Wirtschaftswachstum bringt Wohlstand

Zugegeben: Der vielzitierte „Wandel durch Handel“ mag sich teilweise als naiv herausgestellt haben. Dennoch ist nicht abzustreiten, dass die positive Entwicklung vieler Schwellenländer auf Exporten basiert. Den Konsum ihrer Abnehmer drastisch einzuschränken, würde diesen Ländern einen Weg zum Fortschritt versperren.

Die Degrowth-Bewegung hat zweifelsfrei recht, dass das bisherige Wirtschaftsmodell an seine Grenzen stößt. Und auch ihre Skepsis, dass sich alle Probleme allein durch Entkopplung lösen lassen, ist begründet. All dies bestätigen auch Energieökonom*innen wie Claudia Kemfert.

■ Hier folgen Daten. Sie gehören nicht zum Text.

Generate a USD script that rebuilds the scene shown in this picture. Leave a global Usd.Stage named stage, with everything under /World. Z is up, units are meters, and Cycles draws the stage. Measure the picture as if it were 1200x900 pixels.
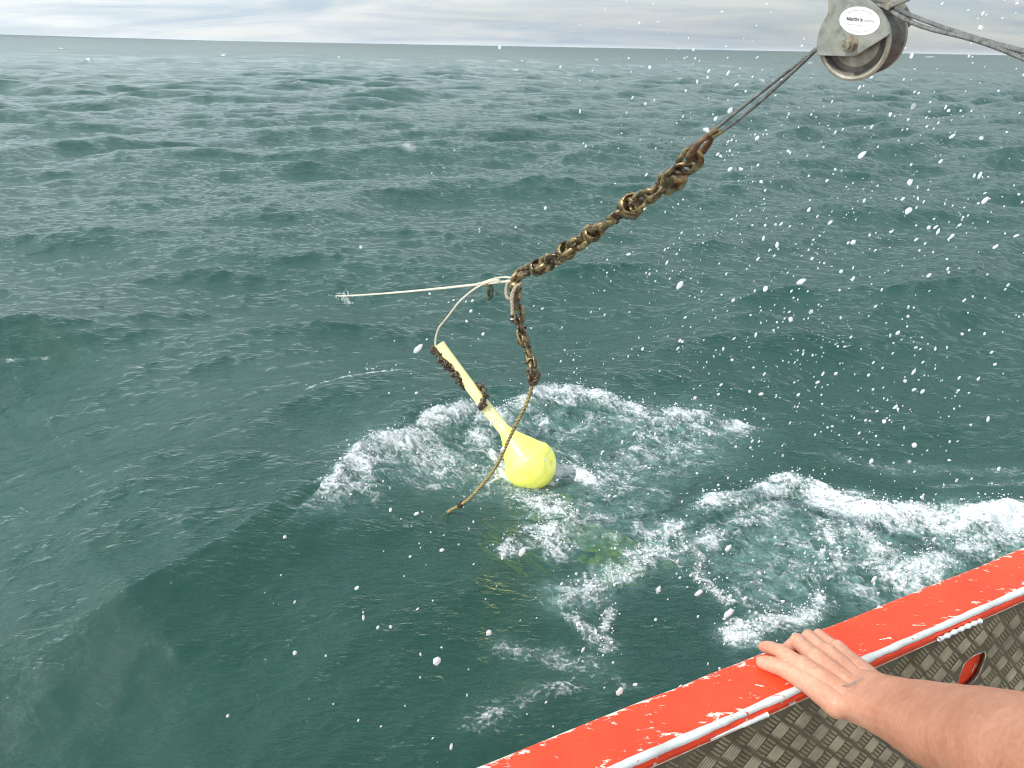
import math, random
import numpy as np
import trimesh, manifold3d as m3
import shapely, shapely.geometry as sg
import meshkit, usdkit
from pxr import Usd, UsdGeom, UsdLux, UsdShade, Sdf, Gf, Vt

stage = Usd.Stage.CreateInMemory()
UsdGeom.SetStageUpAxis(stage, 'Z')
UsdGeom.SetStageMetersPerUnit(stage, 1.0)
UsdGeom.Xform.Define(stage, '/World')
UsdGeom.Scope.Define(stage, '/World/Looks')
rng = np.random.default_rng(11)

# ---------------------------------------------------------------- camera, sky, sun, exposure
EYE_H, FOC = 2.40, 933.0                      # eye height above the sea; focal length in pixels of a 1200 px wide picture
PITCH, ROLL = math.radians(23.0), math.radians(1.05)
EXPOSURE = 0.22
SUN_AZ, SUN_EL = math.radians(-118), math.radians(46)       # azimuth from +y (the view) towards +x
SUN_I, SKY_S = 0.9, 0.1
Fw = np.array([0, math.cos(PITCH), -math.sin(PITCH)])
_r = np.array([1.0, 0, 0]); _u = np.array([0, math.sin(PITCH), math.cos(PITCH)])
Rt = math.cos(ROLL) * _r + math.sin(ROLL) * _u
Up = -math.sin(ROLL) * _r + math.cos(ROLL) * _u
EYE = np.array([0, 0, EYE_H])
cam = UsdGeom.Camera.Define(stage, '/World/Camera')
cam.CreateHorizontalApertureAttr(36.0); cam.CreateVerticalApertureAttr(27.0)
cam.CreateFocalLengthAttr(36.0 * FOC / 1200)
cam.CreateClippingRangeAttr(Gf.Vec2f(0.05, 100000))
cam.CreateExposureAttr(EXPOSURE)
M4 = np.eye(4); M4[0, :3], M4[1, :3], M4[2, :3], M4[3, :3] = Rt, Up, -Fw, EYE
UsdGeom.Xformable(cam).AddTransformOp().Set(Gf.Matrix4d(*M4.ravel().tolist()))

sd = np.array([math.sin(SUN_AZ) * math.cos(SUN_EL), math.cos(SUN_AZ) * math.cos(SUN_EL), math.sin(SUN_EL)])
sky_mat = usdkit.material(stage, '/World/Looks/sky', {
    'tc': ('texture_coordinate', {}),
    'sep': ('separate_xyz', {}),
    'zz': ('math', {'math_type': 'maximum', 'value2': 0.0}),
    'za': ('math', {'math_type': 'add', 'value2': 0.16}),
    'toward':  ('vector_math', {'math_type': 'dot_product', 'vector2': (math.sin(SUN_AZ), math.cos(SUN_AZ), 0.12)}),
    'glow': ('map_range', {'from_min': -.75, 'from_max': .9, 'to_min': .85, 'to_max': 2.3, 'clamp': True}),
    'high': ('map_range', {'from_min': .22, 'from_max': .72, 'to_min': 1.0, 'to_max': .55, 'clamp': True}),
    'low': ('map_range', {'from_min': .03, 'from_max': .16, 'to_min': .90, 'to_max': 1.6, 'clamp': True}), 'lg': ('math', {'math_type': 'multiply'}),
    'cvh': ('math', {'math_type': 'multiply'}),
    'gx': ('combine_xyz', {}),
    'cl': ('mix_color', {'blend_type': 'multiply', 'fac': 1.0, 'use_clamp': False}),
    'px': ('math', {'math_type': 'divide'}), 'py': ('math', {'math_type': 'divide'}),
    'pl': ('combine_xyz', {}),
    'mp': ('mapping', {'scale': (0.50, 1.0, 1.0), 'location': (3.3, 1.7, 0)}),
    'n': ('noise_texture', {'scale': 1.0, 'detail': 6, 'roughness': 0.55, 'distortion': 0.3}),
    'cov': ('rgb_ramp', {'ramp': [(0.36, (.72,) * 3), (0.60, (1, 1, 1))]}),
    'n2': ('noise_texture', {'scale': 2.0, 'detail': 7, 'roughness': 0.62, 'distortion': .5}),
    'ccol': ('rgb_ramp', {'ramp': [(0.36, (4.0, 4.85, 5.75)), (0.62, (6.3, 6.6, 6.7))]}),
    'sky': ('sky_texture', {'sky_type': 'single_scattering', 'sun_disc': False, 'sun_elevation': SUN_EL, 'sun_rotation': SUN_AZ, 'aerosol_density': .35, 'altitude': 0.0}),
    'mix': ('mix_color', {'blend_type': 'mix'}),
    'bg': ('background_shader', {'strength': SKY_S}),
}, [('tc.generated', 'sep.vector'), ('sep.z', 'zz.value1'), ('zz.value', 'za.value1'),
    ('sep.x', 'px.value1'), ('za.value', 'px.value2'), ('sep.y', 'py.value1'), ('za.value', 'py.value2'),
    ('px.value', 'pl.x'), ('py.value', 'pl.y'), ('pl.vector', 'mp.vector'), ('mp.vector', 'n.vector'), ('mp.vector', 'n2.vector'),
    ('n.fac', 'cov.fac'), ('n2.fac', 'ccol.fac'), ('tc.generated', 'toward.vector1'), ('toward.value', 'glow.value'), ('sep.z', 'low.value'), ('glow.result', 'lg.value1'), ('low.result', 'lg.value2'), ('lg.value', 'gx.x'), ('lg.value', 'gx.y'), ('lg.value', 'gx.z'), ('ccol.color', 'cl.a'), ('gx.vector', 'cl.b'), ('sky.color', 'mix.a'), ('cl.result', 'mix.b'), ('sep.z', 'high.value'), ('cov.color', 'cvh.value1'), ('high.result', 'cvh.value2'), ('cvh.value', 'mix.fac'),
    ('mix.result', 'bg.color')], surface='bg.background')
dome = UsdLux.DomeLight.Define(stage, '/World/sky')
dome.GetPrim().SetCustomDataByKey('kind', 'structure')
UsdShade.MaterialBindingAPI.Apply(dome.GetPrim()).Bind(sky_mat)
sun = UsdLux.DistantLight.Define(stage, '/World/sun')
sun.CreateIntensityAttr(SUN_I); sun.CreateNormalizeAttr(True); sun.CreateAngleAttr(1.2); sun.CreateColorAttr(Gf.Vec3f(1, 0.95, 0.87))
_z = sd; _x = np.cross([0, 0, 1], _z); _x /= np.linalg.norm(_x); _y = np.cross(_z, _x)
M4 = np.eye(4); M4[0, :3], M4[1, :3], M4[2, :3] = _x, _y, _z
UsdGeom.Xformable(sun).AddTransformOp().Set(Gf.Matrix4d(*M4.ravel().tolist()))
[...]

Die Lösung muss jedoch ein Zusammenspiel sein. Verzicht – im kleineren Stil als von Degrowth gefordert – auf der einen Seite, effizientere Technologien und Kreislaufwirtschaft auf der anderen Seite. Denn ein radikales Schrumpfen der Wirtschaft ist nicht nur reine Theorie, sondern könnte sich mit seinen Folgen auch als sozialer Bumerang erweisen.